At that point, I asked a provocative, speculative question, “What would happen if poor people were given the means of production? Not a better wage, not a minimum wage, not a “living” wage. What would happen if they actually owned a piece of each business?”

The lights went on for both of us, at the same time. We said to each other, almost in unison: “They would stop being poor, INSTANTLY!!” We went on to spin out some powerful scenarios:

— Think about the workers at Amazon, or Google, or Facebook… Not just the executives and the programmers, but the stockers and the janitors and the cafeteria workers. EVERYONE. What if, along with their regular paycheck, they also got a share of stock in the company? After 10 years, the janitor could afford to retire permanently! And, would then pass on a job for someone else to work for ten years or so…

This would cost Google/Amazon/Facebook virtually NOTHING. The stock valuation of the company remains the same. Jeff Bezos would have a net worth about $175 billion, instead of his current $196 billion. Since no human being can spend that much money anyway, he’s out of nothing!

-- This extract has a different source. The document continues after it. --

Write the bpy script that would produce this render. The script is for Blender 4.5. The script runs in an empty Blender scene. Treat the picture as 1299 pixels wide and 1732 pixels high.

— Think about my mother, stuck in the “welfare” system with her 3 children, being doled out inadequate amounts of money every month, forced to decide whether to feed us OR keep a roof over our heads… OR… do something illegal to earn a little more money (like work scrubbing floors or taking care of someone else’s sick child). A system that forces immoral choices. What if the government had stopped dribbling out inadequate amounts of money, stretched over 20 years, with nothing to show for it at the end?

What if the government had made her a LOAN, up front, of $10-15,000? Enough to go to school, or start a business, or buy a used car to get to work. (My mother would have bought a sewing machine and started a tailoring shop, one of her life dreams that never materialized.)

— What if farm workers earned their wages picking the fruits and vegetables, AND a share of profits in the enterprise? After all: they are the ones that make the enterprise profitable! And, what if they had more than just a share of the profits? What if they actually had a VOICE in how the farm was operated? (Wow. That sounds an awful lot like… DEMOCRACY!)

What would it take to do this? Actually, not much. Just some clarity, vision and willpower. Unfortunately, the three things most missing in our early 21 st Century society.

As with all of Commonway’s analyses, we start with the question:  Who does NOT want to ‘end poverty’?

The list will surprise you:

— Everyone who believes that they benefit from the continuation of the status quo.

— Everyone who believes the negative assumptions about poverty.  That people in poverty are:

  • Lazy
  • Alcoholic and drug addicted
  • Mentally ill
  • Immoral
  • Profit from poverty

— Everyone who makes money from MANAGING the system.

— Everyone who gets to keep the wealth generated by an immoral system.